I mean, I'm not saying Sisko made the right or wrong call, because I don't think there was a good option...well, shared custody might have been nice...
 
Perhaps someone here with in-depth technical knowledge can answer this:

Let's assume that the Talarians begin firing on the Enterprise with their "X-Ray Lasers" and "Merculite Rockets." Would it have any effect on the Enterprise's shields?
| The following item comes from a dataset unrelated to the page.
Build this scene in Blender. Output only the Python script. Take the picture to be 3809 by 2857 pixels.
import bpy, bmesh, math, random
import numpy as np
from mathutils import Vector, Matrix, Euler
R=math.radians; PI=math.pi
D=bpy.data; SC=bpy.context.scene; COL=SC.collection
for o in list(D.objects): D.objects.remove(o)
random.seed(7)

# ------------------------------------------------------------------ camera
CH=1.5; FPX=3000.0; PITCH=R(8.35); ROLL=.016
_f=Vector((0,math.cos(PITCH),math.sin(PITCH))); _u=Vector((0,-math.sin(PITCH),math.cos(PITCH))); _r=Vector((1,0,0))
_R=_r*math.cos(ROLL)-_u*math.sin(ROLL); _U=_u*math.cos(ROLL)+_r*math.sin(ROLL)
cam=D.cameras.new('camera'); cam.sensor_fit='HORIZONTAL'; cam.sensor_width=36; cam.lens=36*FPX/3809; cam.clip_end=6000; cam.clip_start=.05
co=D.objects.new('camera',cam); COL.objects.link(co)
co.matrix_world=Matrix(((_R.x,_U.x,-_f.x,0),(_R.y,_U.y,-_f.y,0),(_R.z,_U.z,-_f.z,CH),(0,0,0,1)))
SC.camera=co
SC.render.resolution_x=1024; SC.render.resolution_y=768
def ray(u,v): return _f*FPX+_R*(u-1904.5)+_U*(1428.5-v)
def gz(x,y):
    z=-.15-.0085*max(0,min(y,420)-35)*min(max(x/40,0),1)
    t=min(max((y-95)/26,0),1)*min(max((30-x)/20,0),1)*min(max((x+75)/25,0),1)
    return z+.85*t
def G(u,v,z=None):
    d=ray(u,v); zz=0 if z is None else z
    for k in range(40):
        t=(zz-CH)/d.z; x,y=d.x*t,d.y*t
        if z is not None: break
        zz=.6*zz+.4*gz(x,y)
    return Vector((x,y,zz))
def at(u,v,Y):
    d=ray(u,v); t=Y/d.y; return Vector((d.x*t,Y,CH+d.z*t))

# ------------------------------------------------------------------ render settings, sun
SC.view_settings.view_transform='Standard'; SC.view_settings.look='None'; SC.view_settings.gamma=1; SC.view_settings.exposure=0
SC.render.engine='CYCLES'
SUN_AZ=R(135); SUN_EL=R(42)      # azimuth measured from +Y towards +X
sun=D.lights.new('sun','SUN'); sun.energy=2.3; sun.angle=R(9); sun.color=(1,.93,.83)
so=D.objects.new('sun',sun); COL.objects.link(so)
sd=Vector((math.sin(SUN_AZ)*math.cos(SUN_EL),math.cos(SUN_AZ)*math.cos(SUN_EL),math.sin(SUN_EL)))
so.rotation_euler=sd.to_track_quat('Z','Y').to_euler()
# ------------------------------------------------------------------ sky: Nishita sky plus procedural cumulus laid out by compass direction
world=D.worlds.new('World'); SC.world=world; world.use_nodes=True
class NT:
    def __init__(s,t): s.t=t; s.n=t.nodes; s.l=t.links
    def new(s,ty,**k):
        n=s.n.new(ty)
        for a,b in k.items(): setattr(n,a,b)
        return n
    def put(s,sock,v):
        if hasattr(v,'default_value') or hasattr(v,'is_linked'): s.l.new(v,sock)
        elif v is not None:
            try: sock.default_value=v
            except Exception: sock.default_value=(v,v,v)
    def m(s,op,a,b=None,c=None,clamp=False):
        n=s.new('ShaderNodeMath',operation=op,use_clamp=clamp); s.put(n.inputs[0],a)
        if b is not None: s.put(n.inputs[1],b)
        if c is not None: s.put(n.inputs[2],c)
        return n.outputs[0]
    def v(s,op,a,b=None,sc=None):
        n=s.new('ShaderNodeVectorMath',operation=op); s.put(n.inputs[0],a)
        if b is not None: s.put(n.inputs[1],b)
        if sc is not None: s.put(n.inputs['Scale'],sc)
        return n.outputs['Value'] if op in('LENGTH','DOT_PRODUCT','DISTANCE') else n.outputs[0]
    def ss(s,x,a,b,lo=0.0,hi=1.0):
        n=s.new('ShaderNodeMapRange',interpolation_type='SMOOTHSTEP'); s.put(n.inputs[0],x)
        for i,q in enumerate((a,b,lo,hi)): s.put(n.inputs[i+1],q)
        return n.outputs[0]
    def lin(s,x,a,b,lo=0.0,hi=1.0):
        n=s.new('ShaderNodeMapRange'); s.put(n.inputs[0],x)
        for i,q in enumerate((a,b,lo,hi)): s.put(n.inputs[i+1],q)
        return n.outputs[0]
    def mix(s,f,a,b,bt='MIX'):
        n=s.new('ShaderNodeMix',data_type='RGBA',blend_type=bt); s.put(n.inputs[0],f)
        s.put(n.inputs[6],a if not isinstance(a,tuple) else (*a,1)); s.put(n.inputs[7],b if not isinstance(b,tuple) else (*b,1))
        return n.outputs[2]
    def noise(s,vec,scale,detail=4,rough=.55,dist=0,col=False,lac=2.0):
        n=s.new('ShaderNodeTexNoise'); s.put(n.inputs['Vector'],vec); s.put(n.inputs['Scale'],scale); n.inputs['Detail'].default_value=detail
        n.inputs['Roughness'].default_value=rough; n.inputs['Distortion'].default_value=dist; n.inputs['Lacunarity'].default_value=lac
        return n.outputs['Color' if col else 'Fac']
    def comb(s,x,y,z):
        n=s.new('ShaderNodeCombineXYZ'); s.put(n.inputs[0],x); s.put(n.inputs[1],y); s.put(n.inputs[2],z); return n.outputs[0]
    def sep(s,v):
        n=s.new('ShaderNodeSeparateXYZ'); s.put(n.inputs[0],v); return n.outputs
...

Could the Enterprise destroy all the surrounding Talarian vessels with one photon torpedo each?
 
The needs of Juno should have come to the Forefront it was his decision.
however the Admiral can go to the aliens and request a meeting and try diplomatically to get her grandson back it kind of wasn't Picards place and he didn't want any of it.
he more likely got chewed out by the Admiral but hey it happens.
If I was Picard I woukd take Juno to the hollo deck and let him experience human culture and civilization and tell him this is humanity, spend as much time as you'd like.
Just like worf, he was an orphan raised by aliens, but he took both cultures and melded them.
 
Depends on what the plot calls for.

I realize it is a bit unusual to go into hypotheticals on a forum dedicated to a science fiction TV show, but bear with me...

Let's assume that the writers decided to go a different direction, wherein the Talarians fire on the Enterprise. With that in mind:

Let's assume that the Talarians begin firing on the Enterprise with their "X-Ray Lasers" and "Merculite Rockets." Would it have any effect on the Enterprise's shields? Could the Enterprise destroy all the surrounding Talarian vessels with one photon torpedo each?